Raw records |
* * *
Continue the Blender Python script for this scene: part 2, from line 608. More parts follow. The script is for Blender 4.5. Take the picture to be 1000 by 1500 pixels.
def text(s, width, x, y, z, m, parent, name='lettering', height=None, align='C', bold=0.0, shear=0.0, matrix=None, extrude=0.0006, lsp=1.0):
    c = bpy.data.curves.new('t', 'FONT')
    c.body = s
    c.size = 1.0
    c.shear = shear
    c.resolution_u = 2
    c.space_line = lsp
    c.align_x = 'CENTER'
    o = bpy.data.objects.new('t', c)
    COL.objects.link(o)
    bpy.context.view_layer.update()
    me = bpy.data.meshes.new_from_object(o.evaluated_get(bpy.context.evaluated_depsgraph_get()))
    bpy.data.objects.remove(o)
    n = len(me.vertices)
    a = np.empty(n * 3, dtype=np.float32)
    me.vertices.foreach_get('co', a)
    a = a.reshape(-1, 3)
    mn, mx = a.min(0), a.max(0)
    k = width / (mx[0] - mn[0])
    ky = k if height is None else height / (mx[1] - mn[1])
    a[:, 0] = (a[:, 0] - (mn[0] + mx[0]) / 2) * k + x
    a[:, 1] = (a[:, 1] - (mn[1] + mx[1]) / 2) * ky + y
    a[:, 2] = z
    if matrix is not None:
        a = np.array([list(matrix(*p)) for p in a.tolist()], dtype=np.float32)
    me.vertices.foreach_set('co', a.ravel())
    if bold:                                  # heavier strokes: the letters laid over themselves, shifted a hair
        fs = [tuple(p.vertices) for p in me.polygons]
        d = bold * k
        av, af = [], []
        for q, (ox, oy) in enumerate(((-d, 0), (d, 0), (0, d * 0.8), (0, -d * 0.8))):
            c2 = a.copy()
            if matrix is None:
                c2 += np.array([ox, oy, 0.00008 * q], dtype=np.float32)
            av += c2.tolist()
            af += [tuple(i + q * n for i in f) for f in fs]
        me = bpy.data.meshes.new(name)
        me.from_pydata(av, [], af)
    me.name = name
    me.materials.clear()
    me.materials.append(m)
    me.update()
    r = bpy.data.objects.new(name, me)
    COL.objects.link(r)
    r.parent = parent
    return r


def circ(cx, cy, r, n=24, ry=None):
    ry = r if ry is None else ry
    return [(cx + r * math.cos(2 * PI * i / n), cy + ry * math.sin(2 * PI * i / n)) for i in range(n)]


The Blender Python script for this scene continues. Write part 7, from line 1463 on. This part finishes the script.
* * *
WHAT NEEDS TO BE DONE | Please reproduce each record precisely as written.

OUTPUT BELOW |
Continue the Blender Python script for this scene: part 2, from line 608. More parts follow. The script is for Blender 4.5. Take the picture to be 1000 by 1500 pixels.
def text(s, width, x, y, z, m, parent, name='lettering', height=None, align='C', bold=0.0, shear=0.0, matrix=None, extrude=0.0006, lsp=1.0):
    c = bpy.data.curves.new('t', 'FONT')
    c.body = s
    c.size = 1.0
    c.shear = shear
    c.resolution_u = 2
    c.space_line = lsp
    c.align_x = 'CENTER'
    o = bpy.data.objects.new('t', c)
    COL.objects.link(o)
    bpy.context.view_layer.update()
    me = bpy.data.meshes.new_from_object(o.evaluated_get(bpy.context.evaluated_depsgraph_get()))
    bpy.data.objects.remove(o)
    n = len(me.vertices)
    a = np.empty(n * 3, dtype=np.float32)
    me.vertices.foreach_get('co', a)
    a = a.reshape(-1, 3)
    mn, mx = a.min(0), a.max(0)
    k = width / (mx[0] - mn[0])
    ky = k if height is None else height / (mx[1] - mn[1])
    a[:, 0] = (a[:, 0] - (mn[0] + mx[0]) / 2) * k + x
    a[:, 1] = (a[:, 1] - (mn[1] + mx[1]) / 2) * ky + y
    a[:, 2] = z
    if matrix is not None:
        a = np.array([list(matrix(*p)) for p in a.tolist()], dtype=np.float32)
    me.vertices.foreach_set('co', a.ravel())
    if bold:                                  # heavier strokes: the letters laid over themselves, shifted a hair
        fs = [tuple(p.vertices) for p in me.polygons]
        d = bold * k
        av, af = [], []
        for q, (ox, oy) in enumerate(((-d, 0), (d, 0), (0, d * 0.8), (0, -d * 0.8))):
            c2 = a.copy()
            if matrix is None:
                c2 += np.array([ox, oy, 0.00008 * q], dtype=np.float32)
            av += c2.tolist()
            af += [tuple(i + q * n for i in f) for f in fs]
        me = bpy.data.meshes.new(name)
        me.from_pydata(av, [], af)
    me.name = name
    me.materials.clear()
    me.materials.append(m)
    me.update()
    r = bpy.data.objects.new(name, me)
    COL.objects.link(r)
    r.parent = parent
    return r


def circ(cx, cy, r, n=24, ry=None):
    ry = r if ry is None else ry
    return [(cx + r * math.cos(2 * PI * i / n), cy + ry * math.sin(2 * PI * i / n)) for i in range(n)]


The Blender Python script for this scene continues. Write part 7, from line 1463 on. This part finishes the script.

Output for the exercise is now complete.